** START OF DATA BLOCK **

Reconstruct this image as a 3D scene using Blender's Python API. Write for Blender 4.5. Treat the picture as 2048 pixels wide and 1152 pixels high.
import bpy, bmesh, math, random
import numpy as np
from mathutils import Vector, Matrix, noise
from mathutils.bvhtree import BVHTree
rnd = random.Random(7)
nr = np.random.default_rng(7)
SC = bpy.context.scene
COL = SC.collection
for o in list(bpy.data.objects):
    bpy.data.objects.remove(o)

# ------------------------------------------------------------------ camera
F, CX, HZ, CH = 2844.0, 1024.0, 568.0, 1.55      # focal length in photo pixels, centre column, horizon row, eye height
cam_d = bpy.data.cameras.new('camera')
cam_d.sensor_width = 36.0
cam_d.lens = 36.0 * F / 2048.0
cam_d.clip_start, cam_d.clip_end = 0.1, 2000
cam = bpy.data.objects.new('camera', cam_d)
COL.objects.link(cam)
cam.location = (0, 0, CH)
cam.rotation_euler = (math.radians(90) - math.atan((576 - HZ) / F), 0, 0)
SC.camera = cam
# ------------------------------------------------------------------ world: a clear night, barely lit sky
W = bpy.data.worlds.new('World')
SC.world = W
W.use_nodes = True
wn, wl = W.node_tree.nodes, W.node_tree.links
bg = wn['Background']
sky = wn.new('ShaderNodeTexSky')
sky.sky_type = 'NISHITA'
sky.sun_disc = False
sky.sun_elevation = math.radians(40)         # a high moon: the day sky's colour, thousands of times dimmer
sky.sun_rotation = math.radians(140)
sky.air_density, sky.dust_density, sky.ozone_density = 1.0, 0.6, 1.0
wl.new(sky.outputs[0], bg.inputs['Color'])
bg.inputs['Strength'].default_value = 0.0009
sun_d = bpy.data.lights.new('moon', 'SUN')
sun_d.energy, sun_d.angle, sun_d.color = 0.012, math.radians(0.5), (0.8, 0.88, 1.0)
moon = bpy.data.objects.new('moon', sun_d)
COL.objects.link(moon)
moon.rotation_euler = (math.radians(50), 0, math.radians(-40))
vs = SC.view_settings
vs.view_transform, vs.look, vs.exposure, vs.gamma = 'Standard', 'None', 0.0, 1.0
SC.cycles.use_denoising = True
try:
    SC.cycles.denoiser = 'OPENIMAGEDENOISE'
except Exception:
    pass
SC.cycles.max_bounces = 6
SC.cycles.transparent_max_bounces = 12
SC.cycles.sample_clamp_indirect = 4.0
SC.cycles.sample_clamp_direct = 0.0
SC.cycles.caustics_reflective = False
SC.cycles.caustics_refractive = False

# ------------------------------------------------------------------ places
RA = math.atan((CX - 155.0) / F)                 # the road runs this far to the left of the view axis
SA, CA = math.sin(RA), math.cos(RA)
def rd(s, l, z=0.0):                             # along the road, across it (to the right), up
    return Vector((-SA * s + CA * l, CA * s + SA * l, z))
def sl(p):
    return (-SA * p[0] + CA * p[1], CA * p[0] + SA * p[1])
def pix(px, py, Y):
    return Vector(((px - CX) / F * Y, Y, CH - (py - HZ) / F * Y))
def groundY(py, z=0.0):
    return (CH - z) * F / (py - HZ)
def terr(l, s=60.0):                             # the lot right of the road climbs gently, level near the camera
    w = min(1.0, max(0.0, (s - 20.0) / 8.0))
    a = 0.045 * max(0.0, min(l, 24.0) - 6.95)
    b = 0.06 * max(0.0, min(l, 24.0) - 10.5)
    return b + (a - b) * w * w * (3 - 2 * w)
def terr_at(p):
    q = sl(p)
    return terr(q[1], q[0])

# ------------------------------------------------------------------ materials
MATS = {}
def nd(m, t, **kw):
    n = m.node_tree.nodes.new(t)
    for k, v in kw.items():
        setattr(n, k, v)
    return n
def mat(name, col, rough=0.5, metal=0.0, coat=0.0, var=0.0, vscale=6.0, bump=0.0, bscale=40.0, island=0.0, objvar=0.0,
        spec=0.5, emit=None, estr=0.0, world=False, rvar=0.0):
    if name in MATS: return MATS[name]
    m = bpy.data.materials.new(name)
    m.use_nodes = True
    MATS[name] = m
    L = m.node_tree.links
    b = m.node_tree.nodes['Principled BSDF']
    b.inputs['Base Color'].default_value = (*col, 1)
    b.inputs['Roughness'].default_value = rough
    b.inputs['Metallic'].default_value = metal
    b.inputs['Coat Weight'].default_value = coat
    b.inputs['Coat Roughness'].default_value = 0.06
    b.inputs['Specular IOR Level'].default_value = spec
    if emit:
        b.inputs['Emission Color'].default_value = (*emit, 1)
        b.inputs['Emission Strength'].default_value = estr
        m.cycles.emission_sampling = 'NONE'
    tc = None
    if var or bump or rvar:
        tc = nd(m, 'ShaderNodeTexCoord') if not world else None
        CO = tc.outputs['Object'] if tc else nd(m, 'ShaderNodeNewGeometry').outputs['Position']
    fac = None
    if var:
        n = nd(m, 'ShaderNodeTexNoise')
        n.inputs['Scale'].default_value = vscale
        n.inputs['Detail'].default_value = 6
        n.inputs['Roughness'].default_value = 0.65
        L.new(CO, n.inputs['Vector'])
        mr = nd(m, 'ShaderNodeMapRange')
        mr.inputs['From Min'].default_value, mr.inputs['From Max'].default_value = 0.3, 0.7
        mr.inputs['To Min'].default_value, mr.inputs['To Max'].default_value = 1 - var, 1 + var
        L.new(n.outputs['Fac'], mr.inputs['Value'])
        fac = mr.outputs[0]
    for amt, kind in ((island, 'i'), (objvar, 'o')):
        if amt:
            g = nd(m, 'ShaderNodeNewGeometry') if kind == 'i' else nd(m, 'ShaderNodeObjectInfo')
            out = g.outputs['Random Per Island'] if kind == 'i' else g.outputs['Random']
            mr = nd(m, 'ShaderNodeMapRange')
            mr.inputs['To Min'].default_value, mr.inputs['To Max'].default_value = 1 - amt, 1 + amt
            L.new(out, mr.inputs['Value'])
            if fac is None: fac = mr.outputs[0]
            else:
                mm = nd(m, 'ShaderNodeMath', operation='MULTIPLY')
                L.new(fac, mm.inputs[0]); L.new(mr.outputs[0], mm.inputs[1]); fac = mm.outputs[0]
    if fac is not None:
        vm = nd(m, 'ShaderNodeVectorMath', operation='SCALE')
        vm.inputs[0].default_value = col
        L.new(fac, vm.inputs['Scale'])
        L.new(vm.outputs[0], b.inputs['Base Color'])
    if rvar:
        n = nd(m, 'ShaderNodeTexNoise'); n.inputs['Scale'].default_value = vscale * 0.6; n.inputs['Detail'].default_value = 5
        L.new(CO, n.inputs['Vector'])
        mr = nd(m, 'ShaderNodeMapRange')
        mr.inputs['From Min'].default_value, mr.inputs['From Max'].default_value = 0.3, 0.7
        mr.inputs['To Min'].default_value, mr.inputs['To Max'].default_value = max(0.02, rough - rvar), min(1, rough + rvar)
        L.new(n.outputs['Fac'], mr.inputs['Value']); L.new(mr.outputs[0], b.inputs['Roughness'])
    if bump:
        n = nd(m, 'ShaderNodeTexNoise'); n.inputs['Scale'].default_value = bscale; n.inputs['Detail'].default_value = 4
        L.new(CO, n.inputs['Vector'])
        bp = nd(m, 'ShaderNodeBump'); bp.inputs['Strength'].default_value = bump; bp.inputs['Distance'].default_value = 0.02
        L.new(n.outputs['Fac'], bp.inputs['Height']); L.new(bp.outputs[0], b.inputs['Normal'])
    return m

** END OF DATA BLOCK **

THE REQUEST: Where a line of the data holds "pixels", show that line.

WRITTEN ANSWER:
Reconstruct this image as a 3D scene using Blender's Python API. Write for Blender 4.5. Treat the picture as 2048 pixels wide and 1152 pixels high.
F, CX, HZ, CH = 2844.0, 1024.0, 568.0, 1.55      # focal length in photo pixels, centre column, horizon row, eye height